Quanto ao alcance temporal, a resolução 571/24 não trouxe expressamente se os efeitos podem ser retroativos. Porém, para preservar direitos de terceiros, a escritura não deverá retroagir, isto é, seus efeitos devem começam na data da assinatura. Isso impede que a separação de fato seja usada para modificar eventos passados ou escapar de obrigações. O STJ já decidiu que escolhas sobre regime de bens em uniões estáveis não têm efeito retroativo, um entendimento que pode ser aplicado por analogia aqui.
Em síntese, o registro da separação de fato é fundamental para sua eficácia, mas a legislação ainda não oferece um procedimento definido. O livro B do registro civil aparece como a opção mais lógica, enquanto o registro de imóveis pode complementar a publicidade em questões patrimoniais. Até que normas específicas sejam criadas, os cartórios devem aplicar as regras vigentes com cautela, assegurando a segurança jurídica.
8. Conclusão
A separação de fato evoluiu de uma prática informal para um instituto reconhecido e formalizável, graças à resolução 571/24 do CNJ. Ela oferece uma solução prática para quem quer encerrar a convivência sem o divórcio imediato, com proteção de bens e direitos. É um caminho que dá flexibilidade e segurança.

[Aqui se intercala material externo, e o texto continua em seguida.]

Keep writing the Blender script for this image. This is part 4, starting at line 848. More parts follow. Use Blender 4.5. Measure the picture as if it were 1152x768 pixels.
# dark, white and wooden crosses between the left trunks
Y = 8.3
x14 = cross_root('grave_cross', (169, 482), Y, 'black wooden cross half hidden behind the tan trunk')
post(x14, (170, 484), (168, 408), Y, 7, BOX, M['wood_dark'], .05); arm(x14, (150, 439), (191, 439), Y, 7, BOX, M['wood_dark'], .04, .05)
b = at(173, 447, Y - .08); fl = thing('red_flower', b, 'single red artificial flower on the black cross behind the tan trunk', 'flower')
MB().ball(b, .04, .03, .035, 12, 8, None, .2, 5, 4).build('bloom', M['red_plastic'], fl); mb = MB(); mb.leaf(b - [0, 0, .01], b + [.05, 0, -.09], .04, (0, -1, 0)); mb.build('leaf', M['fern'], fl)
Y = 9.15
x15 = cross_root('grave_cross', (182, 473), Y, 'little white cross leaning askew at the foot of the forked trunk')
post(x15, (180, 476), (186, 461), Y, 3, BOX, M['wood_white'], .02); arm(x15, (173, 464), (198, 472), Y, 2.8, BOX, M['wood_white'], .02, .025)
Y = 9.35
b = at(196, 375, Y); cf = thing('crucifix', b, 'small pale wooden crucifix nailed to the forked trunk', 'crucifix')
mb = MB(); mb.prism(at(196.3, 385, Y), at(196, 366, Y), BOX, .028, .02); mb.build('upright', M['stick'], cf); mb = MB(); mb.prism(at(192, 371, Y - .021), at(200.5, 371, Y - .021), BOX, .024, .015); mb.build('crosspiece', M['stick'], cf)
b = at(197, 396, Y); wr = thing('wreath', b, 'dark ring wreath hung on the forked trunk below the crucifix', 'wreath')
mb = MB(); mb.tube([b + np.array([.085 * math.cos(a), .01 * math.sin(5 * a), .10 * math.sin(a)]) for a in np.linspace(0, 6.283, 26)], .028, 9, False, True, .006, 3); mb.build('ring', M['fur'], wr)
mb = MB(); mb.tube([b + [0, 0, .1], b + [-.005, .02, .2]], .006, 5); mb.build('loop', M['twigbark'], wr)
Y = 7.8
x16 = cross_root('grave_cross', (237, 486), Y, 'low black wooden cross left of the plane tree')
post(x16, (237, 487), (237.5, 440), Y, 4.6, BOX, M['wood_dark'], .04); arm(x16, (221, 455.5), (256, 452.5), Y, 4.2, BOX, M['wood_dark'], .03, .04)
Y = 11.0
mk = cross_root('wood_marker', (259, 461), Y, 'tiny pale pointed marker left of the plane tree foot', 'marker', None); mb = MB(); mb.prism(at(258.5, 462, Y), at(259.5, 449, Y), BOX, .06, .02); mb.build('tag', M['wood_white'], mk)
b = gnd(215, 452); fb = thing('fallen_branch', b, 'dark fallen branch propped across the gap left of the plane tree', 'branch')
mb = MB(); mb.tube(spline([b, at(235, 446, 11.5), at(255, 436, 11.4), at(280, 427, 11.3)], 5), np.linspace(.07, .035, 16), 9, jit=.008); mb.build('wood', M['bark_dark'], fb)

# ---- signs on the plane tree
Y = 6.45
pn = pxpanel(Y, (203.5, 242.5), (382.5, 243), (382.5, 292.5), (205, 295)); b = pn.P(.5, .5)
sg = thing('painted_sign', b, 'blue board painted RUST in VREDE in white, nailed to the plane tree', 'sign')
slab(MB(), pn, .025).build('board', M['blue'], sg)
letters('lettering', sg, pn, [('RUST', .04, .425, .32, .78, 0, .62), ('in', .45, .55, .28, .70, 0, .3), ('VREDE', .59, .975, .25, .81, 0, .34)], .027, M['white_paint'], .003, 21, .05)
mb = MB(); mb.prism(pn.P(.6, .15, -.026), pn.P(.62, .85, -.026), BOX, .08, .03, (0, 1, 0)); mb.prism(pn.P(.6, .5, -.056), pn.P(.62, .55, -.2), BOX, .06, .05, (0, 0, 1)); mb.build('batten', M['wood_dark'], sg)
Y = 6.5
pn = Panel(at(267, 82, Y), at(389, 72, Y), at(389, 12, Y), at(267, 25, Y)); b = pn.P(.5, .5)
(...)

Ainda assim, há questões abertas, como o ingresso no registro civil das pessoas naturais e registro de imóveis, e a possibilidade de efeitos retroativos. Mesmo com esses desafios, a separação de fato já se mostra um recurso valioso, o que traz simplicidade e proteção aos casais brasileiros
A separação de fato não é apenas o fim de uma convivência, mas o início de um novo momento, onde a segurança jurídica é essencial para evitar litígios e proteger direitos.